2005 Salt Lake City Annual Meeting (October 16–19, 2005)

Paper No. 12
Presentation Time: 11:00 AM


SCHMITT, James G., Department of Earth Sciences, Montana State University, Bozeman, MT 59717 and ASCHOFF, Jennifer L., Jackson School of Geosciences, University of Texas, Austin, TX 78741, jschmitt@montana.edu

Distinguishing locally derived alluvial fan and distally sourced fluvial deposits is critical for establishing the kinematic evolution of foreland-propagating orogenic wedges and their related foreland basin systems. Interaction of fan and fluvial systems provides evidence of spatial and temporal proximity to surface uplift.
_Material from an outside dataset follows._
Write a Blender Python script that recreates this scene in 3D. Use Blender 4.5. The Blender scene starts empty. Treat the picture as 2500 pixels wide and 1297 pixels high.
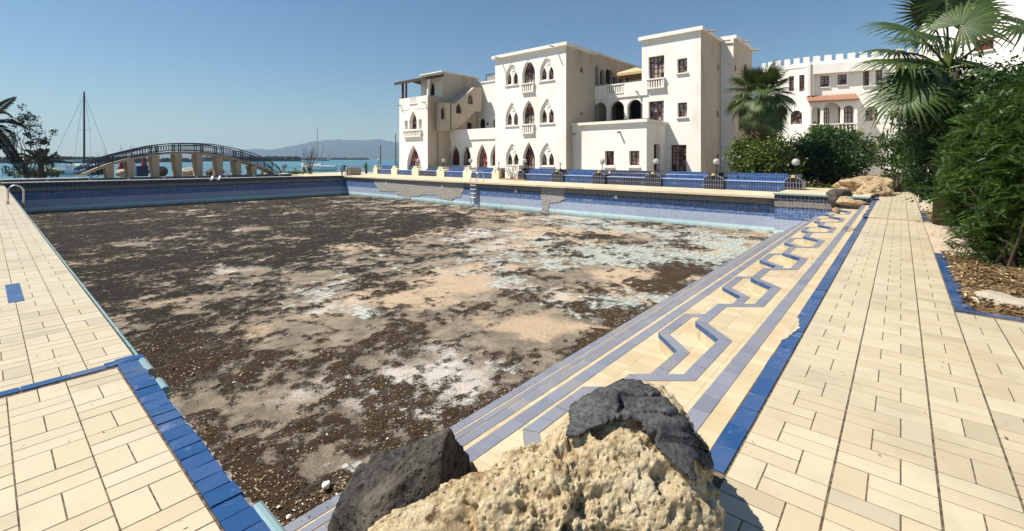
import bpy, bmesh, math, random
import numpy as np
from mathutils import Vector, Matrix
from mathutils.geometry import tessellate_polygon
R = math.radians
C = bpy.context.scene.collection
SC = bpy.context.scene

# ------------------------------------------------------------------ camera
F, CX, HY, H = 1107., 1250., 388., 1.6          # focal length and horizon of the photograph, eye height
A = R(40.62); SA, CA = math.sin(A), math.cos(A)
cam_d = bpy.data.cameras.new('camera'); cam = bpy.data.objects.new('camera', cam_d); C.objects.link(cam)
cam.location = (0, 0, H); cam.rotation_euler = (R(90), 0, -(R(90) - A))
cam_d.sensor_width = 36; cam_d.lens = 36 * F / 2500; cam_d.shift_y = (HY - 648.5) / 2500
cam_d.clip_start = .05; cam_d.clip_end = 20000
SC.camera = cam

# ------------------------------------------------------------------ light
SUN = Vector((-1.05, 1.0, 2.12)).normalized()
EL = math.asin(SUN.z); AZ = math.atan2(SUN.x, SUN.y)
w = bpy.data.worlds.new('World'); SC.world = w; w.use_nodes = True
nt = w.node_tree; bg = nt.nodes['Background']
sky = nt.nodes.new('ShaderNodeTexSky'); sky.sky_type = 'NISHITA'; sky.sun_disc = False
sky.sun_elevation = EL; sky.sun_rotation = AZ
sky.air_density = 1.35; sky.dust_density = .04; sky.ozone_density = 1.0; sky.altitude = 0
hs = nt.nodes.new('ShaderNodeMix'); hs.data_type = 'RGBA'; hs.blend_type = 'MULTIPLY'; hs.inputs[0].default_value = 1; hs.inputs[7].default_value = (.78, .99, 1.19, 1)
nt.links.new(sky.outputs[0], hs.inputs[6]); nt.links.new(hs.outputs[2], bg.inputs[0]); bg.inputs[1].default_value = .052
sun_d = bpy.data.lights.new('sun', 'SUN'); sun = bpy.data.objects.new('sun', sun_d); C.objects.link(sun)
sun_d.energy = 5.0; sun_d.angle = R(.5); sun_d.color = (1, .94, .83)
sun.rotation_euler = SUN.to_track_quat('Z', 'Y').to_euler(); sun.location = (0, 0, 60)
SC.view_settings.view_transform = 'Standard'; SC.view_settings.look = 'None'
SC.view_settings.exposure = .60; SC.view_settings.gamma = 1
SC.cycles.max_bounces = 6; SC.cycles.diffuse_bounces = 3; SC.cycles.transparent_max_bounces = 8
SC.cycles.volume_bounces = 0; SC.cycles.use_denoising = True

# ------------------------------------------------------------------ measuring
def ray(px, py):
    a = (px - CX) / F; b = -(py - HY) / F
    return a * SA + CA, -a * CA + SA, b
def P(px, py, z=0.):                       # point of the photograph on the level z
    r = ray(px, py); t = (z - H) / r[2]; return Vector((r[0] * t, r[1] * t, z))
def D(px, py, d):                          # point at distance d in front of the camera
    r = ray(px, py); return Vector((r[0] * d, r[1] * d, H + r[2] * d))
def LD(lat, dep): return (lat * SA + dep * CA, -lat * CA + dep * SA)
def pix(p):
    d = p[0] * CA + p[1] * SA; x = p[0] * SA - p[1] * CA
    return CX + F * x / d, HY - F * (p[2] - H) / d

# ------------------------------------------------------------------ numpy noise
def _h(ix, iy, iz, seed):
    n = (ix * 374761393 + iy * 668265263 + iz * 1440662683 + seed * 982451653) & 0xffffffff
    n = ((n ^ (n >> 13)) * 1274126177) & 0xffffffff
    n = ((n ^ (n >> 16)) * 2246822519) & 0xffffffff
    return ((n ^ (n >> 15)) & 0xffffff) / float(0xffffff)
def vnoise(p, seed=0):
    p = np.asarray(p, float); i = np.floor(p).astype(np.int64); f = p - i; f = f * f * f * (f * (f * 6 - 15) + 10)
    r = 0
    for dx in (0, 1):
        wx = f[:, 0] if dx else 1 - f[:, 0]
        for dy in (0, 1):
            wy = f[:, 1] if dy else 1 - f[:, 1]
            for dz in (0, 1):
                wz = f[:, 2] if dz else 1 - f[:, 2]
                r = r + wx * wy * wz * _h(i[:, 0] + dx, i[:, 1] + dy, i[:, 2] + dz, seed)
    return r
def fbm(p, o=5, seed=0, g=.5):
    p = np.asarray(p, float); s = 0; a = 1; t = 0
    for k in range(o):
        s = s + a * vnoise(p * 2.03 ** k + 17.3 * k, seed + k); t += a; a *= g
    return s / t
def worley(p, seed=0):
    p = np.asarray(p, float); i = np.floor(p).astype(np.int64); best = np.full(len(p), 9.)
    for dx in (-1, 0, 1):
        for dy in (-1, 0, 1):
            for dz in (-1, 0, 1):
                c = i + (dx, dy, dz)
                q = np.stack([c[:, k] + _h(c[:, 0], c[:, 1], c[:, 2], seed + 11 * k) for k in range(3)], 1)
                best = np.minimum(best, ((p - q) ** 2).sum(1))
    return np.sqrt(best)
def sstep(a, b, x):
    t = np.clip((x - a) / (b - a), 0, 1); return t * t * (3 - 2 * t)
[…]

Debris flow and sheetflood alluvial fan deposits are most commonly preserved along thrust-cored anticlines at the leading edge of the propagating orogenic wedge. Drainage basins in the anticlinal ridges are relatively small, poorly integrated, and source synthetic and antithetic debris flow fans; less commonly, erosion of source rocks producing large volumes of sand/fine gravel sized material leads to sheetflood fan development. Differences in debris-flow and sheetflood fan radii provide estimates of distance from the anticlinal ridge sediment source areas and bespeak the importance of distinguishing fan types. In both cases, fold-derived fan gravels possess labile-rich petrofacies and well-developed unroofing sequences, and are texturally immature.
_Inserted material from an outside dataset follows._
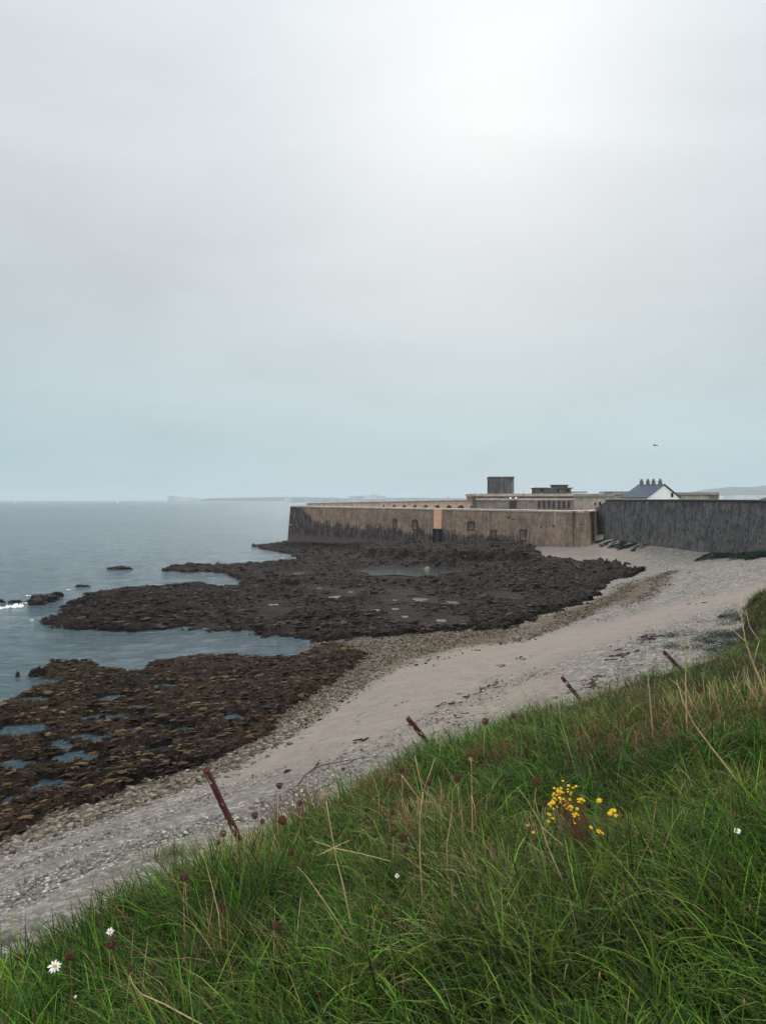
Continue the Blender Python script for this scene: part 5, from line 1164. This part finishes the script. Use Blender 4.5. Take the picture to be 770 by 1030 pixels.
# bigger stones along the edge of the lower reef
ED = np.array(pxpoly([(360,686),(320,705),(292,732),(257,752),(214,774),(156,790),(104,811),(52,822),(20,836),(-40,862)]))
def gen_ed(n):
    i = RNG.integers(0, len(ED) - 1, n); f = RNG.random(n)[:, None]; p_ = ED[i] * (1 - f) + ED[i + 1] * f; return p_[:, 0] + RNG.normal(0, .7, n), p_[:, 1] + RNG.normal(0, 1.1, n)
o = stones(9000, gen_ed, .05, .20, lambda n, x, y: np.array([(.16, .13, .095), (.10, .083, .065), (.27, .235, .19), (.05, .042, .036), (.19, .15, .105)])[RNG.integers(0, 5, n)] * RNG.uniform(.6, 1.1, (n, 1)), 'pebbles', M_peb); tag(o, 'broken stones along the landward edge of the lower reef', 'pebbles', kind='stuff')
# broken weedy rubble lying all over the reefs
def rubble(n, pts, smin, smax, cols, lab):
    X_, Y_, Z_, R_ = pts; w_ = (R_ ** .4); k = RNG.choice(len(X_), n, p=w_ / w_.sum()); st_ = {}
    o = stones(n, lambda m: (X_[k] + RNG.normal(0, .05, n), Y_[k] + RNG.normal(0, .05, n)), smin, smax,  lambda m, x, y: np.array(cols)[RNG.integers(0, len(cols), m)] * RNG.uniform(.5, 1.3, (m, 1)), 'rubble', M_peb, .5, Z_[k] - .04, True)
    return tag(o, lab, 'rubble', kind='stuff')
rubble(16000, REEF_PTS[0], .07, .40, [(.020, .0145, .0145), (.040, .028, .022), (.011, .009, .009), (.075, .055, .038)], 'dark broken rocks and weed strewn over the upper reef')
rubble(20000, REEF_PTS[1], .04, .22, [(.022, .016, .013), (.046, .032, .021), (.012, .010, .009), (.12, .08, .04), (.075, .048, .026)], 'brown broken rocks and weed strewn over the lower reef')
# stranded weed strands
M_weed = simple('dry_seaweed', (.035, .022, .018), .9, .4, 6)
wv_ = MB()
def weedline(P, n, spread, ln):
    Q = [on_shore(px, py) for px, py in P]
    for k in range(n):
        i = random.randrange(len(Q) - 1); q = Q[i].lerp(Q[i + 1], random.random()); x = q.x + random.gauss(0, spread); y = q.y + random.gauss(0, spread); a = math.atan2(Q[i + 1].y - Q[i].y, Q[i + 1].x - Q[i].x) + random.gauss(0, .5); l = random.uniform(.3, 1) * ln; pts = []
        for j in range(4):
            xx = x + math.cos(a) * l * j / 3 + random.gauss(0, .02); yy = y + math.sin(a) * l * j / 3 + random.gauss(0, .03); pts.append((xx, yy)); 
        zz = shore_z(np.array([p_[0] for p_ in pts]), np.array([p_[1] for p_ in pts])) + fbm(np.array([p_[0] for p_ in pts]) * .12, np.array([p_[1] for p_ in pts]) * .12, 3, 41) * .12
        wv_.tube([(p_[0], p_[1], z_ + .02) for p_, z_ in zip(pts, zz)], [.01, random.uniform(.02, .05), random.uniform(.02, .05), .008], 4)
for P, n, sp_, ln in (([(395,712),(410,706)], 14, .15, .5), ([(430,716),(470,700),(492,692)], 16, .2, .5), ([(480,695),(505,684)], 12, .2, .7), ([(560,678),(640,656)], 22, .5, .9), ([(585,672),(600,669)], 10, .2, .6), ([(600,655),(606,651)], 8, .2, .5), ([(640,648),(660,640)], 20, .4, .8), ([(648,645),(656,638)], 14, .25, .7), ([(590,694),(600,680)], 22, .2, .6), ([(500,672),(530,660)], 10, .4, .5), ([(330,752),(372,742)], 8, .3, .4), ([(150,840),(165,832)], 8, .2, .3), ([(545,705),(600,690)], 12, .3, .6), ([(460,724),(500,712)], 9, .3, .5), ([(620,632),(700,607)], 14, .5, .7), ([(285,700),(345,690)], 12, .4, .6)):
    weedline(P, n, sp_, ln)
tag(wv_.build('seaweed', M_weed), 'dark strands of stranded seaweed scattered over the sand', 'seaweed', kind='stuff')
c = on_shore(316, 782); q = [on_shore(px, py) + Vector((0, 0, dz)) for px, py, dz in ((299,792,.05), (306,783,.10), (316,776,.12), (325,772,.1), (342,768,.06), (362,764,.04), (382,761,.03))]
mb = MB().tube(q, [.02, .024, .026, .022, .016, .012, .008], 7); mb.tube([q[2], on_shore(322, 767) + Vector((0, 0, .14))], [.03, .015], 5); mb.tube([q[4], on_shore(345, 761) + Vector((0, 0, .1))], [.02, .01], 5)
tag(mb.build('driftwood_branch', M_wood, None, True), 'long thin driftwood branch lying on the beach behind the twigs', 'driftwood')
for px, py, w_, lab in ((290, 777.5, 8, 'small black seaweed clump on the pale shingle above the heart shaped seedhead'), (237, 815, 6, 'little black clump on the shingle beside the tallest stake'), (345, 774, 4, 'small dark stone touching the driftwood branch'), (320, 770, 5, 'dark lump lying at the driftwood branch')):
    c = on_shore(px, py); s = w_ / FPX * c.y / 2; o = link('weed_clump', rock_mesh('weed_clump', s, s * .8, s * .6, px, 3, .6, 2.5), M_weed); o.location = (c.x, c.y, c.z + s * .2); tag(o, lab, 'seaweed clump')
# ------------------------------------------------------------------ haze, sky, sun
hz = bpy.data.materials.new('haze_air'); hz.use_nodes = True; nt = hz.node_tree; nt.nodes.clear()
out = nt.nodes.new('ShaderNodeOutputMaterial'); pv = nt.nodes.new('ShaderNodeVolumePrincipled')
pv.inputs['Color'].default_value = (.78, .90, .98, 1); pv.inputs['Density'].default_value = 1.0e-4; pv.inputs['Anisotropy'].default_value = .2
nt.links.new(pv.outputs[0], out.inputs['Volume'])
o = MB().box((0, 0, 67), (30000, 30000, 144)).build('haze', hz); tag(o, kind='stuff'); o.display_type = 'WIRE'

SUN_AZ, SUN_EL = R(8.0), R(29.5)
w = bpy.data.worlds.new('World'); sc.world = w; w.use_nodes = True; nt = w.node_tree; nd = nt.nodes; lk = nt.links
bg = nd['Background']; bg.inputs['Strength'].default_value = .10
sky = nd.new('ShaderNodeTexSky'); sky.sky_type = 'NISHITA'; sky.sun_disc = False; sky.sun_elevation = SUN_EL; sky.sun_rotation = SUN_AZ; sky.dust_density = 2; sky.air_density = 1
def M(op, a, b=0., c=None, clamp=False):
    m = nd.new('ShaderNodeMath'); m.operation = op; m.use_clamp = clamp
    for i, v in enumerate((a, b) if c is None else (a, b, c)):
        if isinstance(v, bpy.types.NodeSocket): lk.new(v, m.inputs[i])
        else: m.inputs[i].default_value = v
    return m.outputs[0]
def RAMP(v, stops, interp='LINEAR'):
    r = nd.new('ShaderNodeValToRGB'); lk.new(v, r.inputs[0]); e = r.color_ramp.elements; r.color_ramp.interpolation = interp
    while len(e) < len(stops): e.new(.5)
    for k_, (p, c) in enumerate(stops): e[k_].position = p; e[k_].color = (*c, 1) if isinstance(c, tuple) else (c, c, c, 1)
    return r.outputs[0]
def MIX(f, a, b, mode='MIX'):
    m = nd.new('ShaderNodeMix'); m.data_type = 'RGBA'; m.blend_type = mode
    for s, v in ((m.inputs[0], f), (m.inputs[6], a), (m.inputs[7], b)):
        if isinstance(v, bpy.types.NodeSocket): lk.new(v, s)
        else: s.default_value = (*v, 1) if isinstance(v, tuple) else v
    return m.outputs[2]
tc = nd.new('ShaderNodeTexCoord'); nv = nd.new('ShaderNodeVectorMath'); nv.operation = 'NORMALIZE'; lk.new(tc.outputs['Generated'], nv.inputs[0])
sp = nd.new('ShaderNodeSeparateXYZ'); lk.new(nv.outputs[0], sp.inputs[0])
el = M('MULTIPLY', M('ARCSINE', sp.outputs[2]), 2 / math.pi)
base = RAMP(el, [(0.0, (2.45, 3.35, 3.75)), (.035, (2.4, 3.3, 3.7)), (.09, (2.75, 3.3, 3.5)), (.17, (3.15, 3.45, 3.6)), (.26, (3.6, 3.88, 4.05)), (.36, (4.05, 4.33, 4.52)), (.46, (4.15, 4.4, 4.62)), (.62, (7.0, 7.2, 7.4)), (1, (11.0, 11.2, 11.5))])
back = M('MULTIPLY', M('MAXIMUM', M('MULTIPLY', sp.outputs[1], -1.), 0.), 1.0)  # extra sky brightness added behind the camera as fill for walls and grass
sd = (math.sin(SUN_AZ) * math.cos(SUN_EL), math.cos(SUN_AZ) * math.cos(SUN_EL), math.sin(SUN_EL))
dp = nd.new('ShaderNodeVectorMath'); dp.operation = 'DOT_PRODUCT'; lk.new(nv.outputs[0], dp.inputs[0]); dp.inputs[1].default_value = sd
ang = M('ARCCOSINE', dp.outputs['Value'])
mp = nd.new('ShaderNodeMapping'); lk.new(nv.outputs[0], mp.inputs[0]); mp.inputs['Scale'].default_value = (1, 1, 3.2); mp.inputs['Rotation'].default_value = (0, R(-6), 0)
n1 = nd.new('ShaderNodeTexNoise'); lk.new(mp.outputs[0], n1.inputs[0]); n1.inputs['Scale'].default_value = 2.1; n1.inputs['Detail'].default_value = 6; n1.inputs['Roughness'].default_value = .52; n1.inputs['Distortion'].default_value = .4
ang2 = M('ADD', ang, M('MULTIPLY', M('SUBTRACT', n1.outputs[0], .5), .22))
glow = M('EXPONENT', M('MULTIPLY', M('POWER', M('DIVIDE', M('MAXIMUM', ang2, 0.), .20), 2.0), -1.))
glow2 = M('EXPONENT', M('MULTIPLY', M('DIVIDE', M('MAXIMUM', ang2, 0.), .42), -1.))
cl = RAMP(n1.outputs[0], [(.34, .92), (.66, 1.07)])
c1 = MIX(1., base, cl, 'MULTIPLY')
bk_ = nd.new('ShaderNodeVectorMath'); bk_.operation = 'SCALE'; lk.new(c1, bk_.inputs[0]); lk.new(M('ADD', 1., M('MULTIPLY', back, 1.6)), bk_.inputs['Scale']); c1 = bk_.outputs[0]
gl = M('ADD', M('MULTIPLY', glow, .38), M('MULTIPLY', glow2, .42))
cg = nd.new('ShaderNodeVectorMath'); cg.operation = 'SCALE'; cg.inputs[0].default_value = (.97, .98, 1.0); lk.new(gl, cg.inputs['Scale'])
ad = nd.new('ShaderNodeVectorMath'); ad.operation = 'ADD'; lk.new(c1, ad.inputs[0]); lk.new(cg.outputs[0], ad.inputs[1])
fin = MIX(.97, sky.outputs[0], ad.outputs[0]); lk.new(fin, bg.inputs[0])

sl = bpy.data.lights.new('sun', 'SUN'); sl.energy = 1.1; sl.angle = R(14); sl.color = (1, .93, .86)
so = bpy.data.objects.new('sun', sl); C.objects.link(so); so.rotation_euler = Vector(sd).to_track_quat('Z', 'Y').to_euler()
so.location = (20, -20, 60)
sc.view_settings.view_transform = 'Standard'; sc.view_settings.look = 'None'; sc.view_settings.exposure = .80; sc.view_settings.gamma = 1
sc.render.engine = 'CYCLES'; cy = sc.cycles
cy.max_bounces = 6; cy.diffuse_bounces = 2; cy.glossy_bounces = 2; cy.transmission_bounces = 3; cy.volume_bounces = 0; cy.transparent_max_bounces = 6
cy.use_denoising = True; cy.caustics_reflective = False; cy.caustics_refractive = False
cy.sample_clamp_indirect = 4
Anticlinal ridges most commonly nucleate in foredeep settings characterized by high-energy, axial to transverse gravelly braided fluvial systems tapping well-intergrated drainage basins in the orogen interior. Braided fluvial gravels are both compositionally and texturally more mature; clast unroofing sequences are absent. Anticline uplift diverts the braided channels through surface uplift and alluvial fan growth leading to interaction of distinct coarse-grained depositional systems. Deformation commonly incorporates older braidplain deposits in the growing anticline, resulting in recycling of fluvial gravels in fan deposits. Fluvial erosion of fan toes conversely incorporates angular locally derived fan detritus into the braided channel system. Both processes lead to textural inversions and petrofacies mixing that serve as important tools for establishing interaction of coeval alluvial fan and fluvial deposystems and hence, proximity to loci of surface deformation due to folding.

Examples of alluvial fan/fluvial system interaction resulting from frontal fold growth are present in Upper Cretaceous strata of the Beaverhead Group of southwest Montana and Baseline Formation of southern Nevada.